Jack Lane nature reserve was noisy with magpies and chiffchaffs though both were tricky to find in the trees. I had even less luck with the wrens and blackcaps, a kestrel hovering over the reedbeds possibly being the cause. The reed warblers quietly ticked at each other as they rummaged about the bases of the reeds. An all-clear must have sounded as soon the three singing reed warblers were competing to be heard by reed buntings, chiffchaffs and song thrushes. No Cetti's warbler or water rail today.

Reed warbler, Jack Lane

I walked along the path by the embankment. Great tits silently rummaged about in the willows and a pair of bullfinches disappeared into the leaves. Song thrushes sang in the larger trees. I stopped to watch a family of long-tailed tits flit by and gave up trying to get a photo. By the time the twentieth youngster bounced past I suspected there was more than one family in the party, a suspicion that heightened as a couple of coal tits and a chaffinch tagged along. Approaching Dutton's Pond chiffchaffs and blackcaps sang in the trees and a flock of swifts hawked low over the field.

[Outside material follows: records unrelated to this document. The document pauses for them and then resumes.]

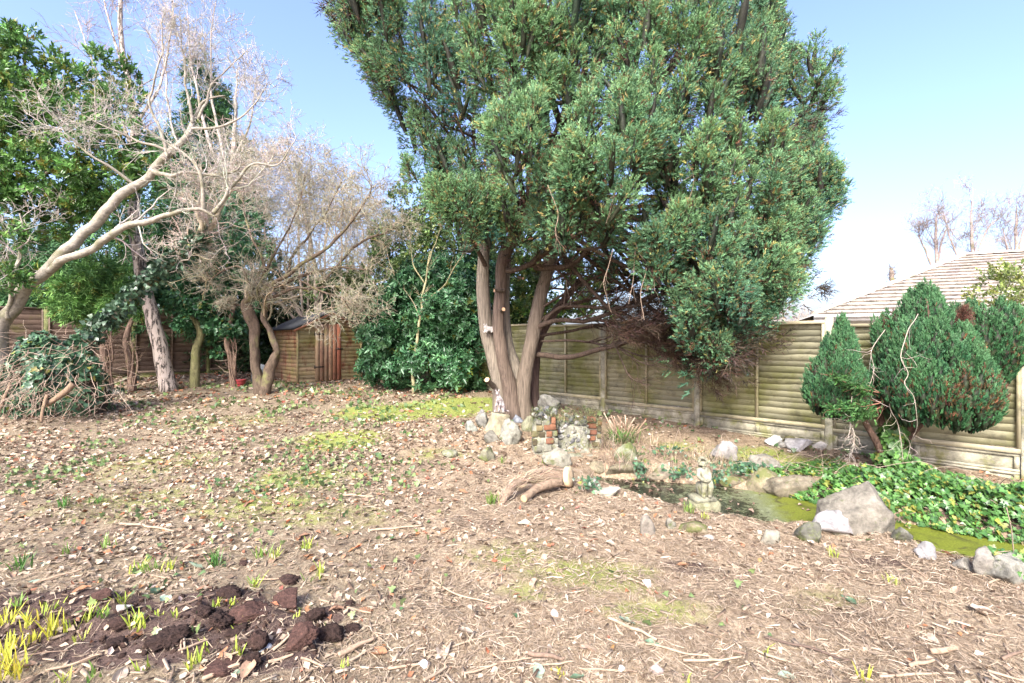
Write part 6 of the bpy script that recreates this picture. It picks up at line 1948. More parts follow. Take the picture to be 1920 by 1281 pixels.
def build_tufts():
    rng = np.random.default_rng(10)
    g = np.array((at(1172, 790, 7.4)[0], 7.4, float(gz(at(1172, 790, 7.4)[0], 7.4))))
    root = thing('pruned_shrub', 'cut back shrub, a sheaf of bare stems with pale sawn tips', 'shrub', g)
    for k in range(24):
        mb = MB(); b = g + np.array((rng.normal() * .07, rng.normal() * .06, -.02))
        top = b + np.array((rng.normal() * .14 + .03, rng.normal() * .1, rng.uniform(.22, .40)))
        if k < 5:
            top = b + np.array((rng.uniform(-.35, .42), rng.normal() * .1, rng.uniform(.28, .44)))
        r = rng.uniform(.007, .016)
        limb(mb, [b, (b + top) / 2 + rng.normal(size=3) * .02, top], [r * 1.2, r, r * .9], 6, 7, (.26, .18, .125) if k > 4 else (.42, .33, .24), .02, k, True, .1); st = mb.build('stem', M_TWIG, root)
        a = nrm(top - b); Mx = frames(a[None], rng)[0]; mb = MB()
        ring = [top + a * .003 + Mx[:, 0] * r * .85 * math.cos(t) + Mx[:, 1] * r * .85 * math.sin(t) for t in np.linspace(0, 6.28, 8)[:-1]]
        mb.add([top + a * .005] + ring, None, [(0, 1 + i, 1 + (i + 1) % 7) for i in range(7)], (.72, .50, .36)); mb.build('cut_tip', M_TWIG, st, org=g)
    M_G = leaf_mat('grass_and_strap_leaves', .45, .35, .4, 25)
    def tuft(px, py, n, h, sp, w, col, lab, name='grass_tuft', cat='grass tuft', lean=1.1, Y=None, curl=.9, group=None):
        gg = ground_at(px, py) if Y is None else np.array((at(px, py, Y)[0], Y, float(gz(at(px, py, Y)[0], Y))))
        mb = MB(); blade_tuft(mb, gg, n, h, sp, w, cvar(col, n, .2, rng), rng, lean, curl)
        o = mb.build(name, M_G, None, org=gg); tag(o, lab, cat, group)
    tuft(1166, 800, 130, .24, .09, .006, (.13, .24, .06), 'green grass tuft at the foot of the cut back shrub', Y=7.2)
    tuft(1090, 775, 90, .25, .09, .006, (.16, .24, .11), 'grey green strappy tuft on top of the broken wall', Y=7.6)
    tuft(1050, 762, 60, .3, .08, .005, (.40, .40, .2), 'dry arching grass tuft by the dark stone at the juniper foot', Y=7.7)
    tuft(1215, 812, 110, .22, .16, .003, (.46, .36, .25), 'dead straw tuft right of the cut back shrub', Y=7.0)
    tuft(1130, 800, 120, .22, .14, .003, (.45, .36, .26), 'dead straw tuft beside right brick stub', Y=6.9)
    tuft(1165, 885, 150, .26, .16, .0025, (.42, .31, .23), 'dead brown grass hanging over green block at pond back', Y=6.2)
    tuft(1290, 850, 160, .2, .22, .0025, (.50, .42, .27), 'dry straw grass on bank behind the statue', Y=6.4)
    tuft(1340, 858, 120, .2, .16, .0025, (.50, .42, .28), 'dry straw grass around the grey stone behind statue', Y=6.2)
    tuft(1395, 868, 120, .18, .2, .0025, (.44, .42, .24), 'dry grass right of the grey stone behind statue', Y=6.2)
    # green shoots of bulbs: pixel foot, height px, number of leaves, tone
    G = 'bulb shoots pushing through the soil'
    yel, lime, grn, dk = (.58, .56, .07), (.42, .50, .075), (.22, .36, .07), (.10, .23, .05)
    near = [(8, 1172, 36, 9, yel, 'yellow shoots at the left edge beside the dug soil, upper clump'), (22, 1268, 62, 26, yel, 'biggest yellow clump of shoots in bottom left corner'), (8, 1232, 46, 10, yel, 'yellow shoots at left edge just above the corner clump'), (20, 1215, 34, 8, yel, 'slim yellow shoots above the corner clump'),
            (54, 1180, 40, 9, yel, 'yellow shoots standing third from the left edge'), (58, 1208, 30, 8, yel, 'short yellow shoots between two taller yellow clumps'), (94, 1196, 54, 16, yel, 'tall fanned yellow shoots beside the dug soil'), (132, 1182, 32, 3, lime, 'single arching yellow shoot left of soil'),
            (152, 1202, 26, 6, lime, 'little lime shoots left of the dug soil heap'), (30, 1138, 24, 10, grn, 'green shoots at far left, just above yellow ones'), (88, 1146, 26, 10, lime, 'lime green shoots behind the fanned yellow shoots'), (168, 1164, 34, 12, lime, 'lime shoots on the upper left rim of dug soil'),
            (192, 1158, 26, 9, grn, 'green shoots right beside the lime shoots on soil rim'), (222, 1136, 28, 7, lime, 'small pale shoots behind the reddish clod, left'), (250, 1178, 38, 13, lime, 'lime shoots in the middle of dug soil'), (268, 1180, 26, 8, lime, 'shorter lime shoots beside those in mid soil'),
            (298, 1158, 18, 4, lime, 'tiny lime shoots behind the soil heap'), (328, 1158, 20, 3, lime, 'tiny pair of lime shoots right of mid soil'), (272, 1258, 34, 5, lime, 'green blades near the front edge under dug heap'), (176, 1275, 30, 6, grn, 'green blades cut by the front edge, left one'), (124, 1281, 30, 5, lime, 'green blades at the bottom left front edge'),
            (362, 1248, 34, 14, lime, 'lime shoots at the right foot of dug heap'), (386, 1225, 24, 5, lime, 'thin lime shoot above right foot of heap'), (402, 1142, 24, 8, lime, 'lime shoots at the top of the soil clods'), (436, 1132, 14, 6, lime, 'short lime tuft among upper soil clods'),
            (448, 1225, 30, 6, lime, 'upright lime shoot beside brown clod'), (454, 1176, 22, 4, lime, 'small bent lime shoot amid clods'), (560, 1160, 18, 3, lime, 'lone lime shoot at the right of the clods'), (478, 1104, 34, 5, lime, 'lime shoots just behind clods'), (480, 1095, 16, 4, grn, 'little green sprout behind clods'),
            (648, 1252, 18, 4, lime, 'tiny bright shoot in the mulch right of clods'), (1436, 1230, 26, 2, lime, 'single lime blade beside the long dark stick'), (1620, 1278, 30, 5, yel, 'yellowish leaf curl at the front edge, right'), (1285, 1278, 18, 3, lime, 'small lime blade near front edge, centre right'), (1046, 1268, 18, 4, yel, 'tiny yellow sprout near front edge, centre')]
    far = [(36, 1068, 36, 22, dk, 'dark green clump of shoots at the far left, foreground'), (130, 1040, 30, 8, grn, 'green shoots left, behind dark clump'), (200, 1030, 30, 9, grn, 'green sprouts on the litter, left middle'), (256, 1072, 24, 10, lime, 'leftmost of a row of lime sprouts'), (284, 1074, 36, 14, grn, 'green sprouts in the middle of the lime row'), (316, 1072, 28, 10, lime, 'rightmost of the row of lime sprouts'),
           (404, 1060, 36, 26, dk, 'dense dark green tuft behind the clods'), (492, 1044, 26, 12, grn, 'green sprout pair, middle left'), (512, 1046, 22, 8, lime, 'lime sprout right of green pair'), (576, 1030, 24, 14, lime, 'lime tuft on the litter left of centre'), (602, 1080, 30, 10, lime, 'lime sprout beside the dark hollow'), (578, 1092, 20, 5, grn, 'small green sprout below lime sprout'),
           (922, 945, 30, 34, grn, 'bright green tuft of shoots in front of cut log'), (1292, 962, 22, 18, grn, 'green shoots with white buds before the statue'), (1320, 972, 14, 8, lime, 'small sprout right of statue shoots'), (1560, 1042, 18, 10, lime, 'lime sprout on the bank under the white stone'), (1670, 1092, 16, 8, lime, 'lime weed on the right bank'), (180, 945, 18, 16, dk, 'dark green weed on leaf litter, upper left'), (118, 950, 26, 20, dk, 'dark leafy weed on the litter, far left'), (1020, 870, 12, 6, grn, 'small sprout before the brick pier'), (940, 868, 14, 8, grn, 'small bright sprout below the plinth stones')]
    for px, py, h, n, col, lab in near + far:
        gg = ground_at(px, py); hm = h / F * gg[1] * .92
        mb = MB(); n2 = int(n * 1.0) + 4
        blade_tuft(mb, gg, n2, hm, .009 + .0035 * n ** .5, .0044, cvar(col, n2, .16, rng), rng, .55, .5)
        o = mb.build('bulb_shoots', M_G, None, org=gg); tag(o, lab, 'shoots', G)
    # snowdrop buds
    # moss and grass sward as one stuff object
    mb = MB()
    X = rng.uniform(-7, 6.2, 90000); Yv = rng.uniform(4.2, 11.8, 90000)
    zn = zones(X, Yv)[:, 0] * (.55 + .9 * fbm(np.stack([X * 2, Yv * 2, 0 * X], -1), 3, 44)) 
    k = (rng.random(len(X)) < np.clip(zn - .38, 0, 1) * 1.2) & (poly_sd(X, Yv, POND) > .05)
    P = np.stack([X[k], Yv[k], gz(X[k], Yv[k])], -1); n = len(P)
    az = rng.uniform(0, 6.28, n); h = rng.uniform(.012, .035, n); d = np.stack([np.cos(az), np.sin(az), 0 * az], -1); s = np.stack([-np.sin(az), np.cos(az), 0 * az], -1)
    V = np.stack([P - s * .004, P + s * .004, P + d * (h * .8)[:, None] + np.array((0, 0, 1.0)) * h[:, None]], 1).reshape(-1, 3)
    C = np.repeat(mixcol((.21, .26, .05), (.38, .41, .13), rng.random(n)), 3, 0)
    mb.add(V, None, np.arange(3 * n).reshape(-1, 3), C); o = mb.build('mossy_grass', M_G, None, kind='stuff'); tag(o, 'short yellow green mossy grass in patches before the juniper', 'grass')


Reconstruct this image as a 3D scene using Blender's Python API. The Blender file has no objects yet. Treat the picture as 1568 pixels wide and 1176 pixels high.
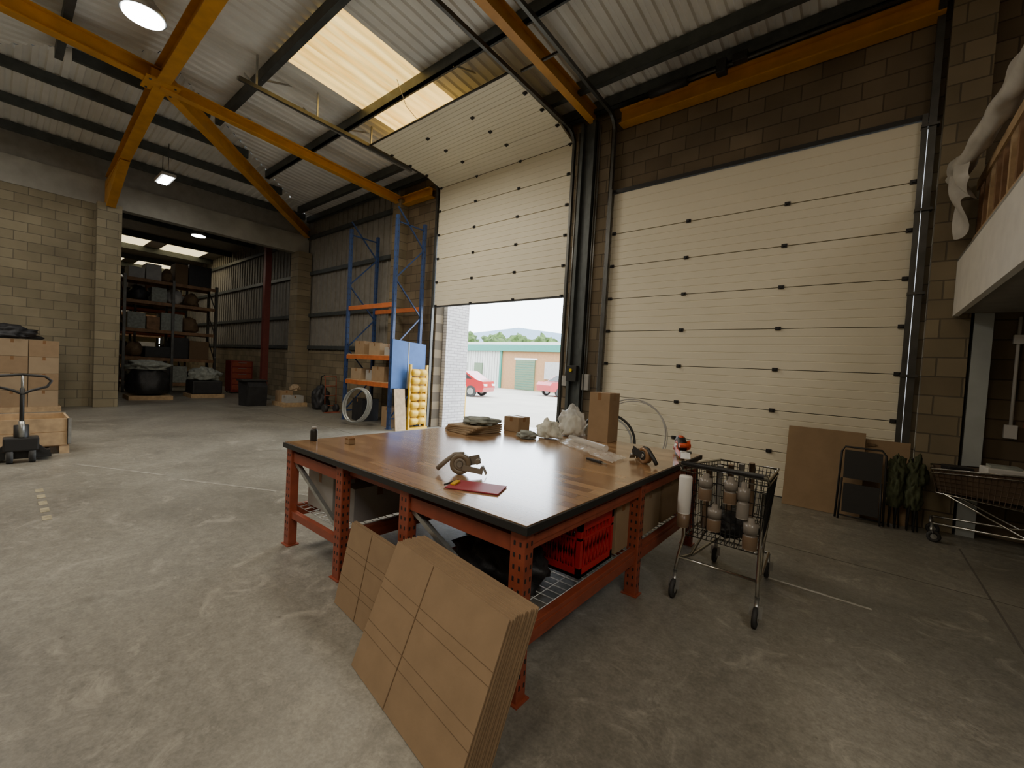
import bpy, bmesh, math, random
from mathutils import Vector, Matrix, Euler, noise
random.seed(7)
scene=bpy.context.scene
V=Vector
# ------------------------------------------------------------------ materials
def newmat(name):
    m=bpy.data.materials.new(name);m.use_nodes=True
    nt=m.node_tree;b=nt.nodes["Principled BSDF"];return m,nt,b
def N(nt,t,**k):
    n=nt.nodes.new(t)
    for a,v in k.items(): setattr(n,a,v)
    return n
def mat(name,col,rough=.6,metal=0,var=.12,scale=6,bump=0,bscale=40,emit=None,estr=0,trans=0,alpha=1,spec=None,coat=0):
    m,nt,b=newmat(name)
    L=nt.links
    b.inputs["Roughness"].default_value=rough;b.inputs["Metallic"].default_value=metal
    if var>0:
        g=N(nt,"ShaderNodeNewGeometry");n=N(nt,"ShaderNodeTexNoise");n.inputs["Scale"].default_value=scale;n.inputs["Detail"].default_value=5
        L.new(g.outputs["Position"],n.inputs["Vector"])
        r=N(nt,"ShaderNodeValToRGB");e=r.color_ramp.elements
        e[0].position=.3;e[1].position=.7
        e[0].color=tuple(c*(1-var) for c in col)+(1,);e[1].color=tuple(min(1,c*(1+var)) for c in col)+(1,)
        L.new(n.outputs["Fac"],r.inputs["Fac"]);L.new(r.outputs["Color"],b.inputs["Base Color"])
    else: b.inputs["Base Color"].default_value=tuple(col)+(1,)
    if bump>0:
        g2=N(nt,"ShaderNodeNewGeometry");n2=N(nt,"ShaderNodeTexNoise");n2.inputs["Scale"].default_value=bscale
        L.new(g2.outputs["Position"],n2.inputs["Vector"])
        bp=N(nt,"ShaderNodeBump");bp.inputs["Strength"].default_value=bump;bp.inputs["Distance"].default_value=.01
        L.new(n2.outputs["Fac"],bp.inputs["Height"]);L.new(bp.outputs["Normal"],b.inputs["Normal"])
    if emit: b.inputs["Emission Color"].default_value=tuple(emit)+(1,);b.inputs["Emission Strength"].default_value=estr
    if trans: b.inputs["Transmission Weight"].default_value=trans
    if alpha<1: b.inputs["Alpha"].default_value=alpha
    if coat: b.inputs["Coat Weight"].default_value=coat
    return m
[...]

Last time I visited Dutton Pond there wasn't much about, even anglers. Today was a bit different. There were plenty of anglers and there were a couple of dozen mallards, mostly half-grown ducklings, a pair of Canada geese with six half-grown goslings and a couple of families of moorhens. It was far too cool for there to be any dragonflies about.

Ringlet, Green Hill

I had a walk up and round Green Hill, the chiffchaffs of the trees by the railway line giving way to the whitethroats of the hawthorns in the open. Great tits and blue tits bounced between hawthorn bushes and I was surprised to find a treecreeper working the trunk of a small hawthorn by the path. I was also surprised to find dead moles on the path at hundred yard intervals like macabre milestones. I hadn't expected to see any butterflies in this weather, a ringlet basking in the little sun it could get was a bonus.

An ex-mole, Green Hill


River Mersey, Flixton Bridge 

There wasn't anything on the river as I walked to Flixton Bridge for the bus back though a grey wagtail flew overhead and onto the fields on the other side.

Back home later, after the rain, the long-tailed tits were back at the fat feeders in the garden. I've had ring-necked parakeets fly over a couple of times, today was the first time one stopped to screech at the top of one of the sycamores. I have mixed feelings about that.